__Prompt__:
Reproduce each line exactly. Skip none.
--
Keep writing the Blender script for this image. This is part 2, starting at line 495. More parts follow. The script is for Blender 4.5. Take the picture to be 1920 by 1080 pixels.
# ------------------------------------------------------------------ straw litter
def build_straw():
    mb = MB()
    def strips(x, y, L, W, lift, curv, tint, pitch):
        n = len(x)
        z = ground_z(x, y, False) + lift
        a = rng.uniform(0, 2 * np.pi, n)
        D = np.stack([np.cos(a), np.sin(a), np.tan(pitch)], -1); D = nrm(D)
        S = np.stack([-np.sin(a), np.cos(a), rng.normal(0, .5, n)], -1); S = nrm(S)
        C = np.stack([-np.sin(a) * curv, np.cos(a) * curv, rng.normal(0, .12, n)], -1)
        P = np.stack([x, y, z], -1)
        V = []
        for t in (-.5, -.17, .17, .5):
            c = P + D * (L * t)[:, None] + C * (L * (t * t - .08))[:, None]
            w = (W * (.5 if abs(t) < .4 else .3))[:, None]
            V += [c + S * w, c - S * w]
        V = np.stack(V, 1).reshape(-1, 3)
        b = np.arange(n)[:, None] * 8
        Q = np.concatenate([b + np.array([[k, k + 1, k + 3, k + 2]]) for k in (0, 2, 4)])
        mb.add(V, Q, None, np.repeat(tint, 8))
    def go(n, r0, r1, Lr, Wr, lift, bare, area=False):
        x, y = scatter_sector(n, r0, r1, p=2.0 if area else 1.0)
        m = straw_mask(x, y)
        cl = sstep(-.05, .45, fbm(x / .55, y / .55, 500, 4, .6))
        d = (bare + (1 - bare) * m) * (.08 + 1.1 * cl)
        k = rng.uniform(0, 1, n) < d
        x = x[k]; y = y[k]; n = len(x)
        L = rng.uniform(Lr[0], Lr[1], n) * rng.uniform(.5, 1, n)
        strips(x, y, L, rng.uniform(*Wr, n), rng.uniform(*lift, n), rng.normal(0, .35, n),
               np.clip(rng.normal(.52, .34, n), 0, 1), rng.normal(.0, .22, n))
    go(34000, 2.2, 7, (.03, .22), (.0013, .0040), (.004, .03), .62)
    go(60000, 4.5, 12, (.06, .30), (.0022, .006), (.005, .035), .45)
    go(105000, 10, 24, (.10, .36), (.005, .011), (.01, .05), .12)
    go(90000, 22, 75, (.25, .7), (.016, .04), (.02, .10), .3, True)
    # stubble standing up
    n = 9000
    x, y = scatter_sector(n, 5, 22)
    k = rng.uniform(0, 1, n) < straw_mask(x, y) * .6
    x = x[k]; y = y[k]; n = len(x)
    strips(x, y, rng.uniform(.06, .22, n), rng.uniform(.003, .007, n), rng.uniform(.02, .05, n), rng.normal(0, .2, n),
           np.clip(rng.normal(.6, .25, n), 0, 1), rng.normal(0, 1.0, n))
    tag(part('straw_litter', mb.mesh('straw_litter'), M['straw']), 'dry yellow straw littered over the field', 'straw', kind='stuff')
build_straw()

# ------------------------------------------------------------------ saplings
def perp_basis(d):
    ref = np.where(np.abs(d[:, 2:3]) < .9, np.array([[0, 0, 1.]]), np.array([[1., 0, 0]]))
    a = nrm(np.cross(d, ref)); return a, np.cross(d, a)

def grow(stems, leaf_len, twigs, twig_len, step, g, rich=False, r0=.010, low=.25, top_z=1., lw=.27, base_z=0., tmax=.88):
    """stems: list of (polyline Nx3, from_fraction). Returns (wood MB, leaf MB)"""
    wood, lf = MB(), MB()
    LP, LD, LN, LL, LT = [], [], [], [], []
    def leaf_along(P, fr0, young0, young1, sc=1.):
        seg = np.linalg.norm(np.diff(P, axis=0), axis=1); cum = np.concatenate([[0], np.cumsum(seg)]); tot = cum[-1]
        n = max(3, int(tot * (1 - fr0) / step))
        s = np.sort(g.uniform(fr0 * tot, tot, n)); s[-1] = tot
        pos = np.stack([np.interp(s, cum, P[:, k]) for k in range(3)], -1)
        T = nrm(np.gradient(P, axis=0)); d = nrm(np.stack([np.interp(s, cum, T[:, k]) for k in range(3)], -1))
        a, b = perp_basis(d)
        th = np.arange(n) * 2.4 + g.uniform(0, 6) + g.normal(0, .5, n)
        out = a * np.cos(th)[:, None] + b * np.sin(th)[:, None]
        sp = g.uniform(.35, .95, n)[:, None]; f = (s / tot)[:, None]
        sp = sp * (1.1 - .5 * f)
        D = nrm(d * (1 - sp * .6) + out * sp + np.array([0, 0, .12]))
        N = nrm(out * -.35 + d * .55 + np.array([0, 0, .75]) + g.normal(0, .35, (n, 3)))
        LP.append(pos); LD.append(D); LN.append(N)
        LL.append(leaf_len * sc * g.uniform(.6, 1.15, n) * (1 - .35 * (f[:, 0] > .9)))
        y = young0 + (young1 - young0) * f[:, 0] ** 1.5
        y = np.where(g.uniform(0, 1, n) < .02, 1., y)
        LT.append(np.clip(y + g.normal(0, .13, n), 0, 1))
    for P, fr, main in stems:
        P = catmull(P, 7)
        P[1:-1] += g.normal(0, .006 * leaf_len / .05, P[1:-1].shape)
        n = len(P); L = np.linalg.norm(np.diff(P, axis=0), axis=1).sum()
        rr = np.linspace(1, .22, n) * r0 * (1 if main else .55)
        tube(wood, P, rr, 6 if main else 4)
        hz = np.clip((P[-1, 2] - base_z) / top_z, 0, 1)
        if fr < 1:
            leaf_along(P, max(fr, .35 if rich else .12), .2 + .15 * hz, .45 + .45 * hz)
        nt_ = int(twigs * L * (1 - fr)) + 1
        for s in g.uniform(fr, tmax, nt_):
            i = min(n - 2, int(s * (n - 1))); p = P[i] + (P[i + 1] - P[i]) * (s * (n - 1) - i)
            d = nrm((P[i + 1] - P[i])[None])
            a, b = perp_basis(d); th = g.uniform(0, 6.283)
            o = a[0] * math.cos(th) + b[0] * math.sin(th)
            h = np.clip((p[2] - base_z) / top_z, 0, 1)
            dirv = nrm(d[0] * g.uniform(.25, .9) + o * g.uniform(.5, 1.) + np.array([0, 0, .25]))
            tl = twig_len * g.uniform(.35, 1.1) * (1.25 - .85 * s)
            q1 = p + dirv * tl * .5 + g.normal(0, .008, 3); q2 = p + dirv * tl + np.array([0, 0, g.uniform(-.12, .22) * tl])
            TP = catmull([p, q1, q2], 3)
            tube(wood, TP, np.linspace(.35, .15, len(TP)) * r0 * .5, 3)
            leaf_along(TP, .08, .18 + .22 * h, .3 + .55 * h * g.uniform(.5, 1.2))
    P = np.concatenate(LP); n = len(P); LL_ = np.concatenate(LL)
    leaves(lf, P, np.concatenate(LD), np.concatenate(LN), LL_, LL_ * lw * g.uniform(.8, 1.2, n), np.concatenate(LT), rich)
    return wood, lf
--
__Solution to this task__:
Keep writing the Blender script for this image. This is part 2, starting at line 495. More parts follow. The script is for Blender 4.5. Take the picture to be 1920 by 1080 pixels.
# ------------------------------------------------------------------ straw litter
def build_straw():
    mb = MB()
    def strips(x, y, L, W, lift, curv, tint, pitch):
        n = len(x)
        z = ground_z(x, y, False) + lift
        a = rng.uniform(0, 2 * np.pi, n)
        D = np.stack([np.cos(a), np.sin(a), np.tan(pitch)], -1); D = nrm(D)
        S = np.stack([-np.sin(a), np.cos(a), rng.normal(0, .5, n)], -1); S = nrm(S)
        C = np.stack([-np.sin(a) * curv, np.cos(a) * curv, rng.normal(0, .12, n)], -1)
        P = np.stack([x, y, z], -1)
        V = []
        for t in (-.5, -.17, .17, .5):
            c = P + D * (L * t)[:, None] + C * (L * (t * t - .08))[:, None]
            w = (W * (.5 if abs(t) < .4 else .3))[:, None]
            V += [c + S * w, c - S * w]
        V = np.stack(V, 1).reshape(-1, 3)
        b = np.arange(n)[:, None] * 8
        Q = np.concatenate([b + np.array([[k, k + 1, k + 3, k + 2]]) for k in (0, 2, 4)])
        mb.add(V, Q, None, np.repeat(tint, 8))
    def go(n, r0, r1, Lr, Wr, lift, bare, area=False):
        x, y = scatter_sector(n, r0, r1, p=2.0 if area else 1.0)
        m = straw_mask(x, y)
        cl = sstep(-.05, .45, fbm(x / .55, y / .55, 500, 4, .6))
        d = (bare + (1 - bare) * m) * (.08 + 1.1 * cl)
        k = rng.uniform(0, 1, n) < d
        x = x[k]; y = y[k]; n = len(x)
        L = rng.uniform(Lr[0], Lr[1], n) * rng.uniform(.5, 1, n)
        strips(x, y, L, rng.uniform(*Wr, n), rng.uniform(*lift, n), rng.normal(0, .35, n),
               np.clip(rng.normal(.52, .34, n), 0, 1), rng.normal(.0, .22, n))
    go(34000, 2.2, 7, (.03, .22), (.0013, .0040), (.004, .03), .62)
    go(60000, 4.5, 12, (.06, .30), (.0022, .006), (.005, .035), .45)
    go(105000, 10, 24, (.10, .36), (.005, .011), (.01, .05), .12)
    go(90000, 22, 75, (.25, .7), (.016, .04), (.02, .10), .3, True)
    # stubble standing up
    n = 9000
    x, y = scatter_sector(n, 5, 22)
    k = rng.uniform(0, 1, n) < straw_mask(x, y) * .6
    x = x[k]; y = y[k]; n = len(x)
    strips(x, y, rng.uniform(.06, .22, n), rng.uniform(.003, .007, n), rng.uniform(.02, .05, n), rng.normal(0, .2, n),
           np.clip(rng.normal(.6, .25, n), 0, 1), rng.normal(0, 1.0, n))
    tag(part('straw_litter', mb.mesh('straw_litter'), M['straw']), 'dry yellow straw littered over the field', 'straw', kind='stuff')
build_straw()

# ------------------------------------------------------------------ saplings
def perp_basis(d):
    ref = np.where(np.abs(d[:, 2:3]) < .9, np.array([[0, 0, 1.]]), np.array([[1., 0, 0]]))
    a = nrm(np.cross(d, ref)); return a, np.cross(d, a)

def grow(stems, leaf_len, twigs, twig_len, step, g, rich=False, r0=.010, low=.25, top_z=1., lw=.27, base_z=0., tmax=.88):
    """stems: list of (polyline Nx3, from_fraction). Returns (wood MB, leaf MB)"""
    wood, lf = MB(), MB()
    LP, LD, LN, LL, LT = [], [], [], [], []
    def leaf_along(P, fr0, young0, young1, sc=1.):
        seg = np.linalg.norm(np.diff(P, axis=0), axis=1); cum = np.concatenate([[0], np.cumsum(seg)]); tot = cum[-1]
        n = max(3, int(tot * (1 - fr0) / step))
        s = np.sort(g.uniform(fr0 * tot, tot, n)); s[-1] = tot
        pos = np.stack([np.interp(s, cum, P[:, k]) for k in range(3)], -1)
        T = nrm(np.gradient(P, axis=0)); d = nrm(np.stack([np.interp(s, cum, T[:, k]) for k in range(3)], -1))
        a, b = perp_basis(d)
        th = np.arange(n) * 2.4 + g.uniform(0, 6) + g.normal(0, .5, n)
        out = a * np.cos(th)[:, None] + b * np.sin(th)[:, None]
        sp = g.uniform(.35, .95, n)[:, None]; f = (s / tot)[:, None]
        sp = sp * (1.1 - .5 * f)
        D = nrm(d * (1 - sp * .6) + out * sp + np.array([0, 0, .12]))
        N = nrm(out * -.35 + d * .55 + np.array([0, 0, .75]) + g.normal(0, .35, (n, 3)))
        LP.append(pos); LD.append(D); LN.append(N)
        LL.append(leaf_len * sc * g.uniform(.6, 1.15, n) * (1 - .35 * (f[:, 0] > .9)))
        y = young0 + (young1 - young0) * f[:, 0] ** 1.5
        y = np.where(g.uniform(0, 1, n) < .02, 1., y)
        LT.append(np.clip(y + g.normal(0, .13, n), 0, 1))
    for P, fr, main in stems:
        P = catmull(P, 7)
        P[1:-1] += g.normal(0, .006 * leaf_len / .05, P[1:-1].shape)
        n = len(P); L = np.linalg.norm(np.diff(P, axis=0), axis=1).sum()
        rr = np.linspace(1, .22, n) * r0 * (1 if main else .55)
        tube(wood, P, rr, 6 if main else 4)
        hz = np.clip((P[-1, 2] - base_z) / top_z, 0, 1)
        if fr < 1:
            leaf_along(P, max(fr, .35 if rich else .12), .2 + .15 * hz, .45 + .45 * hz)
        nt_ = int(twigs * L * (1 - fr)) + 1
        for s in g.uniform(fr, tmax, nt_):
            i = min(n - 2, int(s * (n - 1))); p = P[i] + (P[i + 1] - P[i]) * (s * (n - 1) - i)
            d = nrm((P[i + 1] - P[i])[None])
            a, b = perp_basis(d); th = g.uniform(0, 6.283)
            o = a[0] * math.cos(th) + b[0] * math.sin(th)
            h = np.clip((p[2] - base_z) / top_z, 0, 1)
            dirv = nrm(d[0] * g.uniform(.25, .9) + o * g.uniform(.5, 1.) + np.array([0, 0, .25]))
            tl = twig_len * g.uniform(.35, 1.1) * (1.25 - .85 * s)
            q1 = p + dirv * tl * .5 + g.normal(0, .008, 3); q2 = p + dirv * tl + np.array([0, 0, g.uniform(-.12, .22) * tl])
            TP = catmull([p, q1, q2], 3)
            tube(wood, TP, np.linspace(.35, .15, len(TP)) * r0 * .5, 3)
            leaf_along(TP, .08, .18 + .22 * h, .3 + .55 * h * g.uniform(.5, 1.2))
    P = np.concatenate(LP); n = len(P); LL_ = np.concatenate(LL)
    leaves(lf, P, np.concatenate(LD), np.concatenate(LN), LL_, LL_ * lw * g.uniform(.8, 1.2, n), np.concatenate(LT), rich)
    return wood, lf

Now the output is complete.